At Yafa, specialists in museum-quality signed jewellery, Deco continues to guide curation. “Art Deco has always played an integral role in the development and procurement process of what we do,ˮ the team says. The draw lies in “the symmetry and structure of that eraˮ and the sense that it captured “a time of optimism, innovation, and craftsmanship at its finest.ˮ They add, “Even after forty years, discovering a new piece from that era still excites us.ˮ
You only have to see auction results to understand that Art Deco style jewellery has endured. It balances rigour and ornament. It maintains a sculptural intelligence that still feels current. Till today, jewelers find inspiration from Art Deco’s bold motifs – from Gucci’s close-fitting Paraiba tourmaline and tanzanite necklace to Louis Vuitton’s Pure V high jewellery collection.

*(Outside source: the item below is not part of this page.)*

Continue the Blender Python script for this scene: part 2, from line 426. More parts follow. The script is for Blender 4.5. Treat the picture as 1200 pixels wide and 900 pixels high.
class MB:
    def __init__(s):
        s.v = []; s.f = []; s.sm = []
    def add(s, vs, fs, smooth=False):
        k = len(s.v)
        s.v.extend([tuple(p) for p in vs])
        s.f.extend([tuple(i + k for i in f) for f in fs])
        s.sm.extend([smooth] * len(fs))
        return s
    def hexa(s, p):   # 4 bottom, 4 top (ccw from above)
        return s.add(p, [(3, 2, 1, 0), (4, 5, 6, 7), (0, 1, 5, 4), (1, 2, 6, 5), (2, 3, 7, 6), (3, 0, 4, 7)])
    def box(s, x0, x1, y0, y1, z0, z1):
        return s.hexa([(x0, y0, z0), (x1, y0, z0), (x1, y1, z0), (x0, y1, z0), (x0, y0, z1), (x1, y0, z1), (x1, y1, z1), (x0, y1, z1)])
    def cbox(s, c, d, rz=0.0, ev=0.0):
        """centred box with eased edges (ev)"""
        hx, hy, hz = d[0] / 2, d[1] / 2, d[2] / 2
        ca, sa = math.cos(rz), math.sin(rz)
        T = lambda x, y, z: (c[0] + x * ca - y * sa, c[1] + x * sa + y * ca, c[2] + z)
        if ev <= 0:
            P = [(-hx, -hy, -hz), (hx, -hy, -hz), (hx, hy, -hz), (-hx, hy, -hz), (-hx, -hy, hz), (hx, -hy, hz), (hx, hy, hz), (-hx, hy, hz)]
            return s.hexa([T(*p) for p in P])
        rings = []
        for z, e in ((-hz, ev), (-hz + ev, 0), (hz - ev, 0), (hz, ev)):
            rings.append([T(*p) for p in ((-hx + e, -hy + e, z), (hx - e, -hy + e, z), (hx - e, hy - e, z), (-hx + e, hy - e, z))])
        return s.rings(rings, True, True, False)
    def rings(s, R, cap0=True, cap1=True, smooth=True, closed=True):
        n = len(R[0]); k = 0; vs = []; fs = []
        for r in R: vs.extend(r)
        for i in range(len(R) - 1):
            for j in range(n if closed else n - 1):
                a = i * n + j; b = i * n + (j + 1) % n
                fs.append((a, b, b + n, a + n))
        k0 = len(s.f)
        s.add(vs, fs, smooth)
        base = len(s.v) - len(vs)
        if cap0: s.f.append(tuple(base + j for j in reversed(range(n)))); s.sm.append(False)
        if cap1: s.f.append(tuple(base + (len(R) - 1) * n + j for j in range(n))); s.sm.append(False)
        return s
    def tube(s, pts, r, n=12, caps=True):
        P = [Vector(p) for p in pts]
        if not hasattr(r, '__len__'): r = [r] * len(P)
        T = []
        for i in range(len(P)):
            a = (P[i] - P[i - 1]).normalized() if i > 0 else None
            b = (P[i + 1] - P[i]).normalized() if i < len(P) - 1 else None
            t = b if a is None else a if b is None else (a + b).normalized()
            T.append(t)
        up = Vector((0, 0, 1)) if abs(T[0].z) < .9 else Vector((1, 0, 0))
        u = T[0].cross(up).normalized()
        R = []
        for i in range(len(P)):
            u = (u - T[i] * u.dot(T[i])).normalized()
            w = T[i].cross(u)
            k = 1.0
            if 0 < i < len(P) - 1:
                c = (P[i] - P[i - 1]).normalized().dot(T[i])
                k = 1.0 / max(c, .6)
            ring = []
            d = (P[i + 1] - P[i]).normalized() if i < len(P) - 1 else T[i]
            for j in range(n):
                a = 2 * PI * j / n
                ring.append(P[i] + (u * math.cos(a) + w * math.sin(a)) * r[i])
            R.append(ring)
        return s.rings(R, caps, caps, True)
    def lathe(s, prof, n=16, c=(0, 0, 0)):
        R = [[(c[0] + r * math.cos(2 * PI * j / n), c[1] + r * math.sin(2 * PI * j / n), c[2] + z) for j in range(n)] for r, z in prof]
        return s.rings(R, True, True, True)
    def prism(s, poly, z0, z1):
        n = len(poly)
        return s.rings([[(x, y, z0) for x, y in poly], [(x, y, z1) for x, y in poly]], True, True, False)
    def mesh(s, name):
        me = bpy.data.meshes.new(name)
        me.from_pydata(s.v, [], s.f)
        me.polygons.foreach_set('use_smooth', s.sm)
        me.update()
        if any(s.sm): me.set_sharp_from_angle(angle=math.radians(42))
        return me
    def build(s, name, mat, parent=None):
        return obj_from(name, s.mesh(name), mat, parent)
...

Iconic jeweller Fawaz Gruosi has regularly reinterpreted Art Deco proportions into contemporary designs.

In horology, the movement coincided with the rise of the wristwatch, resulting in a lasting aesthetic connection. “Art Deco really came of age at the same time that wristwatches started to become widely adopted,ˮ Silver explains. Its symmetry and geometry still guide collectors and designers.
Examples abound. Vacheron Constantin’s 2025 Grand Lady Kalla is heavily influenced by a one of their 1923 watches. MB&F, just recently, reinterpreted its HM11 in an Art Deco form. And Bvlgari’s Gioco di Forme e Colori watch is a dazzling masterpiece in Deco styling.
Interiors: geometry, craft and contemporary perspective
In interior design, Art Decoʼs influence appears less as a set of motifs and more as a method of shaping space. Designers today often look to its structure, rhythm and material honesty rather than its surface patterns.

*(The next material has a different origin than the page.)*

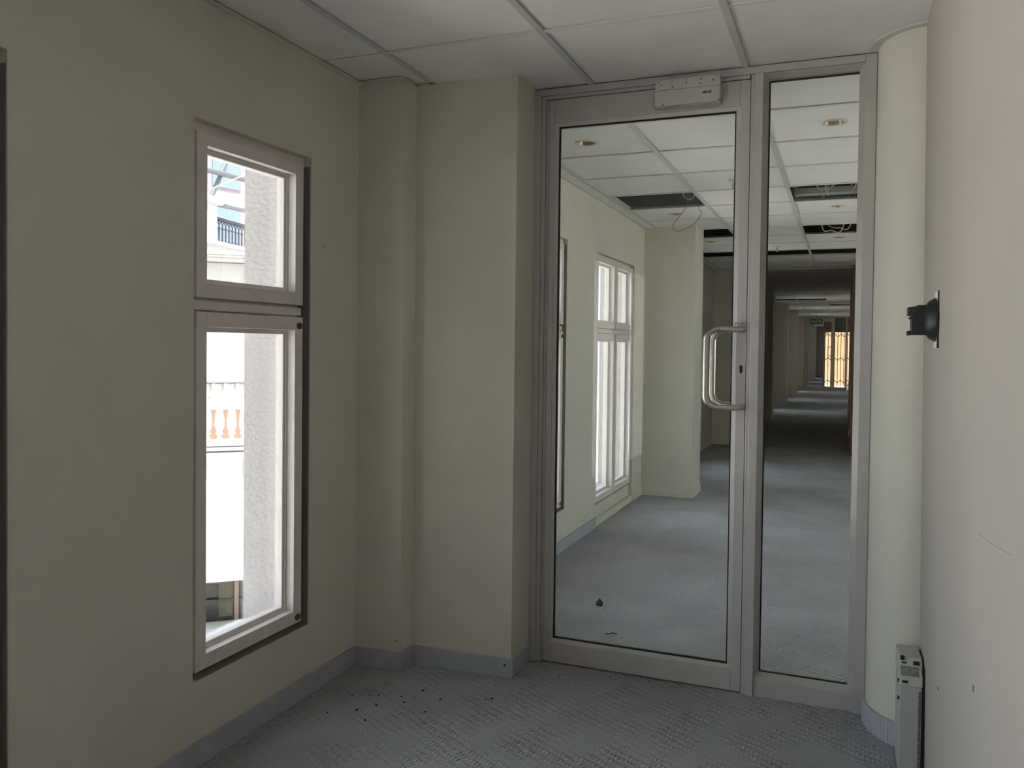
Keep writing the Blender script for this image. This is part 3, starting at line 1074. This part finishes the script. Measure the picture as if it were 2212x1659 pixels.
dl = empty('downlight', (*downlight(-2, 2), CE + 0.006))
MB().lathe([(0.044, 0.0), (0.046, -0.004), (0.058, -0.004), (0.062, 0.0), (0.062, 0.004), (0.044, 0.004)], 32, cap=False).build('trim_ring', 'ring', dl, smooth=True)
MB().lathe([(0.044, -0.001), (0.040, 0.012), (0.030, 0.035), (0.0, 0.04)], 32, cap=False).build('reflector', 'reflector', dl, smooth=True)
MB().lathe([(0.0, 0.006), (0.018, 0.008), (0.020, 0.02), (0.012, 0.036)], 20, cap=False).build('bulb', 'bulb', dl, smooth=True)
spots = [(-2, 2, 'unlit round downlight behind the upper left of the door glass'),
         (0, 2, 'unlit round downlight at the top of the side pane'),
         (-2, 6, 'unlit round downlight beside the dangling cable'),
         (0, 6, 'unlit round downlight between the first and second right missing tiles'),
         (0, 9, 'unlit round downlight between the second and third right missing tiles'),
         (-2, 9, 'unlit round downlight in the bay behind the pale pier')]
for k, (i, j, lab) in enumerate(spots):
    o = dl if k == 0 else copy_tree(dl)
    o.location = (*downlight(i, j), CE + 0.006)
    tag(o, lab, 'downlight', 'round downlights in the far ceiling')

sp = empty('sprinkler_head', (*downlight(-1, 4), CE + 0.006))
MB().lathe([(0.0, 0.0), (0.034, 0.0), (0.032, -0.006), (0.012, -0.010), (0.0, -0.010)], 20, cap=False).build('escutcheon', 'ring', sp, smooth=True)
MB().lathe([(0.008, -0.010), (0.008, -0.030), (0.004, -0.032), (0.004, -0.052)], 12).build('body', 'steel', sp, smooth=True)
MB().tube([(-0.008, 0, -0.018), (-0.012, 0, -0.034), (-0.003, 0, -0.050)], 0.0022, 6).build('yoke_arm', 'steel', sp)
MB().tube([(0.008, 0, -0.018), (0.012, 0, -0.034), (0.003, 0, -0.050)], 0.0022, 6).build('yoke_arm', 'steel', sp)
MB().lathe([(0.0, -0.050), (0.016, -0.051), (0.016, -0.053), (0.0, -0.053)], 16, cap=False).build('deflector', 'steel', sp)
for k, (i, j, lab) in enumerate([(-1, 4, 'small metal sprinkler head at the right edge of the door glass'),
                                 (-1, 10, 'small metal sprinkler head low in the side pane view')]):
    o = sp if k == 0 else copy_tree(sp)
    o.location = (*downlight(i, j), CE + 0.006)
    tag(o, lab, 'sprinkler', 'ceiling sprinklers')

# ------------------------------------------------------------------ far corridor things
wp = empty('wood_panel', (0.085, 10.9, 0))
for k in range(4):
    MB().box(0.0, 0.06, 0.0 + k * 1.2, 1.19 + k * 1.2, 0.10, CE - 0.012).build('panel', 'wood', wp, bevel=0.003)
MB().box(0.008, 0.06, 0, 4.79, 0.0, 0.10).build('plinth', 'wood', wp)
MB().box(0.06, 1.46, 0.0, 0.04, 0.0, CE - 0.012).build('end_panel', 'wood', wp)
MB().box(0.06, 1.46, 4.75, 4.79, 0.0, CE - 0.012).build('end_panel', 'wood', wp)
tag(wp, 'reddish brown wood panelling at the right edge of the side pane', 'panelling')
for k, (y, z, lab) in enumerate([(11.3, 0.25, 'small white socket low on the brown panelling, nearer one'),
                                 (15.2, 0.25, 'small white socket low on the brown panelling, farther one')]):
    so = empty('wall_socket', (0.085, y, z))
    MB().box(-0.012, 0.0, -0.04, 0.04, -0.04, 0.04).build('plate', 'white_plastic', so, bevel=0.003)
    MB().box(-0.014, -0.012, -0.015, 0.015, -0.015, 0.015).build('insert', 'mark', so)
    tag(so, lab, 'socket', 'sockets on the panelling')

es = empty('exit_sign', (-0.75, 24.6, 2.02))
MB().box(-0.17, 0.17, 0.0, 0.03, 0.0, 0.15).build('panel', 'green', es)
MB().box(-0.002, 0.002, 0.01, 0.02, 0.15, CE - 2.02).build('hanger', 'cable_dark', es)
fig = MB()
fig.extrude([(-0.02, 0.03), (0.0, 0.03), (0.02, 0.065), (0.045, 0.04), (0.06, 0.05), (0.035, 0.09), (0.06, 0.11), (0.05, 0.12), (0.0, 0.10), (-0.03, 0.07), (-0.02, 0.06)], 1, -0.002, 0.0)
fig.build('running_figure', 'sign_white', es)
MB().extrude([(-0.13, 0.075), (-0.09, 0.115), (-0.09, 0.09), (-0.05, 0.09), (-0.05, 0.06), (-0.09, 0.06), (-0.09, 0.035)], 1, -0.002, 0.0).build('arrow', 'sign_white', es)
MB().box(0.08, 0.13, -0.002, 0.0, 0.03, 0.12).build('door_symbol', 'sign_white', es)
tag(es, 'small green exit sign hanging far down the corridor', 'sign')

# trellis security gate behind the distant door
tg = empty('trellis_gate', (-0.19, 28.62, 0.0))
GW, GT, GB = 0.39, 1.88, 0.05
for sx in (-1, 1):
    MB().box(sx * GW - 0.012, sx * GW + 0.012, -0.012, 0.012, GB, GT).build('post', 'black', tg)
for z in (GB, GT):
    MB().box(-GW, GW, -0.010, 0.010, z - 0.010, z + 0.010).build('rail', 'black', tg)
nb = 8
for k in range(1, nb):
    x = -GW + 2 * GW * k / nb
    MB().box(x - 0.009, x + 0.009, -0.006, 0.006, GB, GT).build('bar', 'black', tg)
for zc, lab in ((1.72, 0), (0.95, 0), (0.22, 0)):
    for k in range(nb):
        xa, xb = -GW + 2 * GW * k / nb, -GW + 2 * GW * (k + 1) / nb
        z1, z2 = (zc, zc + 0.10) if k % 2 == 0 else (zc + 0.10, zc)
        MB().tube([(xa, 0.0, z1), (xb, 0.0, z2)], 0.010, 6).build('lattice_link', 'black', tg)
tag(tg, 'black trellis security gate against bright light at the corridor end', 'gate')
# ------------------------------------------------------------------ litter on the carpet
def lump(name, x, y, r, label, group, squash=0.6, seed=0):
    rnd = random.Random(seed)
    prof = [(0.0, 0.0), (r * 1.0, 0.0), (r * 0.95, r * squash * 0.5), (r * 0.5, r * squash), (0.0, r * squash * 1.15)]
    mb = MB().lathe(prof, 8, cap=False)
    mb.v = [(a * rnd.uniform(0.7, 1.25), b * rnd.uniform(0.7, 1.25), c * rnd.uniform(0.8, 1.2)) for a, b, c in mb.v]
    o = mb.build(name, 'crumb', loc=(x, y, 0.0))
    return tag(o, label, 'crumb', group)


lump('dirt_lump', -1.130, 4.00, 0.017, 'dark pointed lump of dirt on the carpet behind the door glass', None, 1.6, 3)
tw = MB().tube([(-0.985, 3.600, 0.006), (-0.972, 3.607, 0.005), (-0.962, 3.625, 0.006), (-0.94, 3.622, 0.004)], 0.0028, 6).build('twig', 'crumb')
tag(tw, 'small dark twig on the carpet just inside the door glass', 'twig')
crumbs = [(-1.686, 2.44), (-1.683, 2.601), (-1.601, 2.496), (-1.601, 2.508), (-1.532, 2.443), (-1.625, 2.621), (-1.558, 2.56), (-1.512, 2.661),
          (-1.478, 2.623), (-1.463, 2.673), (-1.464, 2.739), (-1.369, 2.583), (-1.367, 2.696), (-1.443, 2.804), (-1.194, 2.775), (-1.596, 2.638)]
for k, (x, y) in enumerate(crumbs):
    lump('carpet_crumb', x, y, [0.0047, 0.0035, 0.0055, 0.004][k % 4], 'tiny dark crumb on the carpet in front of the wall pier',
         'crumbs scattered on the carpet', 0.7, 20 + k)

# marks on the right wall
for k, (y, z, a, b, ) in enumerate([(2.39, 0.429, 0.010, 0.0025), (1.783, 0.664, 0.0035, 0.006)]):
    x = wall_x(z)
    o = MB().box(x - 0.0012, x + 0.002, y - a, y + a, z - b, z + b).build('screw_mark', 'mark', wr)
MB().tube([(wall_x(0.973) - 0.0002, 1.733, 0.973), (wall_x(0.985) - 0.0002, 1.60, 0.985), (wall_x(1.007) - 0.0002, 1.424, 1.007)], 0.0006, 6) \
    .build('scratch', 'scratch', wr)
# marks on the left wall near the pier and nail on the baseboard
for (y, z, s) in [(2.575, 1.66, 0.004), (2.625, 1.68, 0.006)]:
    MB().lathe([(0.0, 0.0008), (s, 0.0008), (s, 0.0)], 10, (XL, y, z), 'x').build('scuff_mark', 'scuff', wl)
MB().lathe([(0.0, -0.002), (0.004, -0.002), (0.004, 0.001)], 10, (-1.225, 2.9727, 0.05), 'y').build('nail_head', 'ink', pier)
MB().lathe([(0.0, -0.002), (0.003, -0.002), (0.003, 0.001)], 10, (-1.655, 2.8695, 0.12), 'y').build('nail_head', 'ink', pier)

# ------------------------------------------------------------------ outdoors: courtyard, opposite building
gr = MB().box(-60, 60, -60, 90, -4.3, -4.0).build('ground', 'paving')
tag(gr, 'pale courtyard paving below the windows', 'ground', kind='structure')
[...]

Vandana Taluru, through 4brick Studio, explores how Decoʼs vocabulary can inform modern interiors without recreating historic rooms. She values “clarity of form, bold geometry and quality materialsˮ as tools for designing spaces that feel grounded. What interests her is not repetition but translation, and how Decoʼs logic can support contemporary living.
Cultural interpretation is central to her approach. She notes that many original Deco buildings drew from global influences in ways that reflected their time. Todayʼs designers, she argues, can revisit those references with intention and respect. The movement, in her view, offers a chance to build spaces that carry history forward rather than copy it.

In Paris, Oscar Lucien Ono, founder of Maison Numéro 20, treats Deco as a design philosophy. “More than a style, Art Deco is for me a philosophy, one of refined luxury, craftsmanship and modernity,ˮ he says. At the DOX restaurant in Düsseldorf, he used “geometric lines, lacquer and brass accents, marble highlights and dark wood panelingˮ to create a space he describes as “graphic and sensuous.ˮ The design draws inspiration from Jean Dunand, but Ono stresses that the goal was “to capture its essence, refinement, symmetry and light,ˮ and not to mimic a 1930s interior.
Taluru and Ono, though working in different cultural contexts, share a belief that Deco leads back to authenticity in material and craft. Ono frames it as a response to industrial pace. “Art Deco reminds us of the importance of the human hand,ˮ he says, noting that it encourages designers “to return to essentials, craftsmanship, material and soul.ˮ

Taluru sees potential in merging Decoʼs structure with sustainability. She finds its detail-oriented nature more compelling when it supports longevity and local craft. Together, the two designers illustrate how Deco has shifted from an aesthetic to a mindset.
A second century, fully underway
A hundred years after its rise, Deco still shapes how the design world imagines order, material and cultural expression.
Across jewellery houses, interior studios, publishing imprints and textile collectives, Art Deco continues to evolve. It has entered its second century not as a revival but as a living language.
Yafa describe the era as “a time of optimism, innovation, and craftsmanship at its finest.ˮ That optimism is visible today in embroidered skylines, structured interiors, carefully crafted books and the geometric poise of a wristwatch.
A hundred years after its rise, Deco still shapes how the design world imagines order, material and cultural expression. It lives in thread, in metal, in paper, in light. Its legacy grows through reinterpretation, line by line, detail by detail.